When I got back on this journey after raising my kids, I found nothing had changed, except right now, in this very moment. This is not the first time I have seen reparations, this happened after the civil rights era. But I am hopeful in this very moment. If you had asked me that before George Floyd, I would have said we’re going around this rodeo over and over again. But I’m getting calls now and outreach now that I’ve never had.

Designer and qualitative researcher, Christina Harrington, discussed how her work in human computer interaction and healthcare innovation is shifting design approaches in healthcare technologies to address the needs of Black Americans. She laid out clear steps for pracitioners to center anti-racism in technology design.

The U.S. has failed poor Black Americans and human centered design is not enough. Human centered design and human computer interaction have been slow in dealing with racism and looking at race as a construct, and as a determinant in how people interact with health technologies. Often poorer Black Americans, poorer Black older Americans especially, have been left at the margins of our considerations when these technologies and these systems have been designed.

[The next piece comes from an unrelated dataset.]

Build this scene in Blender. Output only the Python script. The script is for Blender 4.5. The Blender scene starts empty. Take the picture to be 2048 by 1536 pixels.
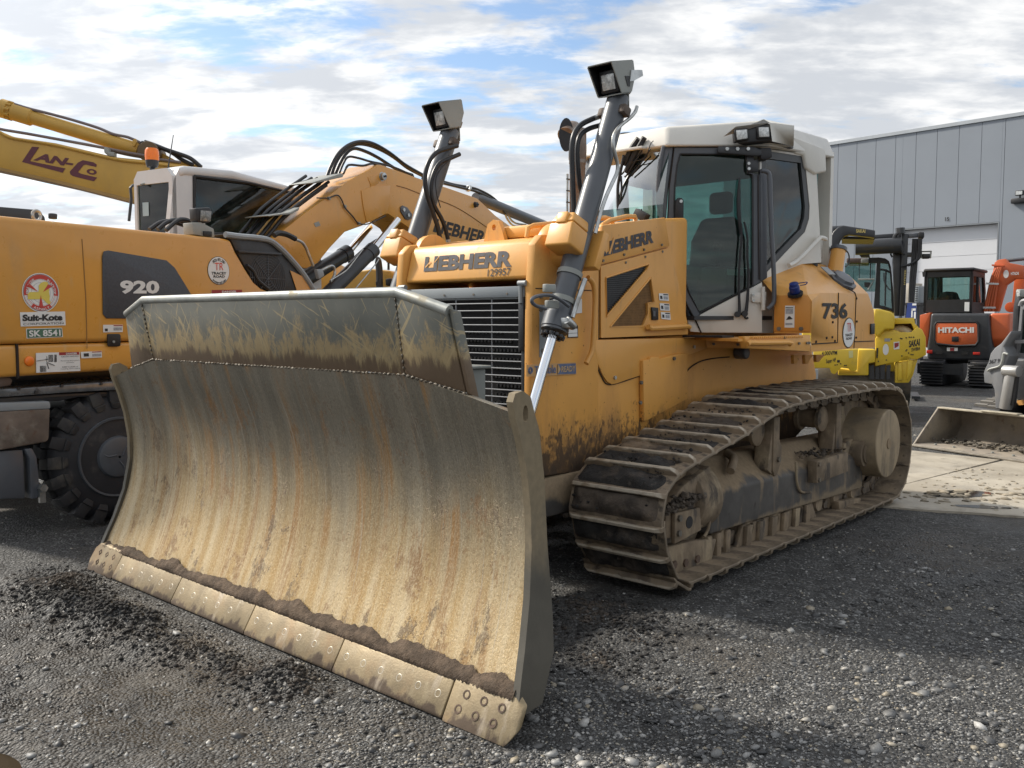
import bpy, bmesh, math, random
import numpy as np
from mathutils import Vector, Matrix
random.seed(7); rng = np.random.default_rng(7)
S = bpy.context.scene
COL = S.collection
R = math.radians

# ---------------------------------------------------------------- camera
cam = bpy.data.cameras.new('camera'); cam_ob = bpy.data.objects.new('camera', cam); COL.objects.link(cam_ob)
cam.sensor_width = 36.0; cam.lens = 31.64; cam.clip_start = 0.05; cam.clip_end = 2500
cam_ob.location = (4.028, -2.424, 1.6); cam_ob.rotation_euler = (R(90 - 4.068), 0, R(41.845))
S.camera = cam_ob

# ---------------------------------------------------------------- sun, sky, exposure
SUN_EL = 39.0
SUN_AZ = (-0.970, -0.243)                       # towards the sun
sun = bpy.data.lights.new('sun', 'SUN'); sun.energy = 3.1; sun.angle = R(4.5); sun.color = (1.0, 0.93, 0.82)
sun_ob = bpy.data.objects.new('sun', sun); COL.objects.link(sun_ob)
sv = Vector((SUN_AZ[0] * math.cos(R(SUN_EL)), SUN_AZ[1] * math.cos(R(SUN_EL)), math.sin(R(SUN_EL)))).normalized()
sun_ob.rotation_euler = sv.to_track_quat('Z', 'Y').to_euler()
sun_ob.location = (-20, -5, 20)

W = bpy.data.worlds.new('World'); S.world = W; W.use_nodes = True
S.view_settings.view_transform = 'Standard'; S.view_settings.look = 'None'
S.view_settings.gamma = 1.0; S.view_settings.use_curve_mapping = False
S.view_settings.exposure = 0.85


class NT:
    """small node-tree writer"""
    def __init__(self, nt): self.nt = nt; self.n = nt.nodes; self.l = nt.links
    def add(self, t, **kw):
        nd = self.n.new(t)
        for k, v in kw.items():
            if hasattr(nd, k): setattr(nd, k, v)
        return nd
    def put(self, sock, v):
        if v is None: return
        if isinstance(v, bpy.types.NodeSocket): self.l.new(v, sock)
        else:
            if sock.type == 'RGBA' and len(v) == 3: v = (*v, 1)
            sock.default_value = v
    def math(self, op, a, b=None, c=None, clamp=False):
        nd = self.add('ShaderNodeMath', operation=op, use_clamp=clamp)
        self.put(nd.inputs[0], a); self.put(nd.inputs[1], b)
        if c is not None: self.put(nd.inputs[2], c)
        return nd.outputs[0]
    def vmath(self, op, a, b=None):
        nd = self.add('ShaderNodeVectorMath', operation=op)
        self.put(nd.inputs[0], a); self.put(nd.inputs[1], b)
        return nd.outputs[0] if op not in ('DOT_PRODUCT', 'LENGTH') else nd.outputs['Value']
    def noise(self, vec, scale, detail=4, rough=.55, dist=0.0):
        nd = self.add('ShaderNodeTexNoise'); self.put(nd.inputs['Vector'], vec)
        nd.inputs['Scale'].default_value = scale; nd.inputs['Detail'].default_value = detail
        nd.inputs['Roughness'].default_value = rough; nd.inputs['Distortion'].default_value = dist
        return nd.outputs['Fac']
    def smooth(self, v, lo, hi, a=0.0, b=1.0):
        nd = self.add('ShaderNodeMapRange', interpolation_type='SMOOTHSTEP', clamp=True)
        self.put(nd.inputs[0], v)
        for i, q in enumerate((lo, hi, a, b)): nd.inputs[i + 1].default_value = q
        return nd.outputs[0]
    def mix(self, f, a, b, kind='MIX'):
        nd = self.add('ShaderNodeMix', data_type='RGBA', blend_type=kind)
        self.put(nd.inputs[0], f); self.put(nd.inputs[6], a); self.put(nd.inputs[7], b)
        return nd.outputs[2]
    def mapping(self, vec, scale=(1, 1, 1), loc=(0, 0, 0), rot=(0, 0, 0)):
        nd = self.add('ShaderNodeMapping'); self.put(nd.inputs[0], vec)
        nd.inputs['Scale'].default_value = scale; nd.inputs['Location'].default_value = loc; nd.inputs['Rotation'].default_value = rot
        return nd.outputs[0]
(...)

Chicago educator and industrial designer, Norman Teague, talked about the importance of creating space for Black joy. Through Back Alley Jazz, his project with Fo Wilson, Norman brought together artists, performers, and architects to take over a block in Chicago’s South Shore neighborhood, bringing the Hyde Park Jazz Festival to residents’ back yards.

Ultimately, I’m thinking of making things of course, but as a community person who has seen the marginalization of our neighborhoods, I always try to find ways in which we as designers can collaborate and deliver what I want to call Black joy.

ID professor and community designer Chris Rudd, discussed 51 Futures, a project with ID students and Boxville Market, which brought design tools to help people imagine and build the future they wanted. Starting with a framework, “The future of ____ has to be different than the past,” the community designed for a future where the perception of Black folks was completely different than the past.

We thought about how to make inanimate objects anti-racist, and if we could do that, we could start to build anti-racism into all the things design creates: processes, technology, services.

And Chris illustrated how an organization could map its own systems of oppression, an exercise that ID students recently completed.

Following panelist presentations, Chris sparked a dynamic conversation with the following questions.

  • “States are now removing confederate statues and companies are removing symbols of racism, but as we see with Aunt Jemima pancakes, design has played a role in creating and making racism digestible. What is the rebel flag or confederate monument of design to you?” Watch the discussion.
  • “Around the country, businesses and universities are declaring that they are going to embark on a more racially just path, ID included. So, what do design schools, studios, and the field in general need to do to become anti-racist. No inclusive, not just diverse, but anti-racist?” Watch the discussion.
  • “Racism has been designed into every system we know. So, what would it take for design to end racism?” Watch the discussion.
  • “Can each of you share something that you learned through your anti-racist design work that can help other designers?” Watch the discussion.

In closing, Chris said:

How do we get together to stop the oppression? I think design has a particular part in history to help facilitate those connections, to help illuminate these new futures, to make the invisible visible. They’ve embedded racism so well into our structures, most of the time people can’t see it. And I agree with Christina, I think Black folks, because of our special nature and relationship with racism, can point it out pretty quickly. So, trust us when we say it. But to dismantle and destroy it, it’s going to take all of us together playing our parts.

The Future Must Be Different series is part of ID’s ongoing commitment to anti-racism work. This webinar is the first in a series of events addressing design’s role in this work, extending the traditional design triad of viable, feasible, and viable to focus on solutions that are inclusive, just, and sustainable.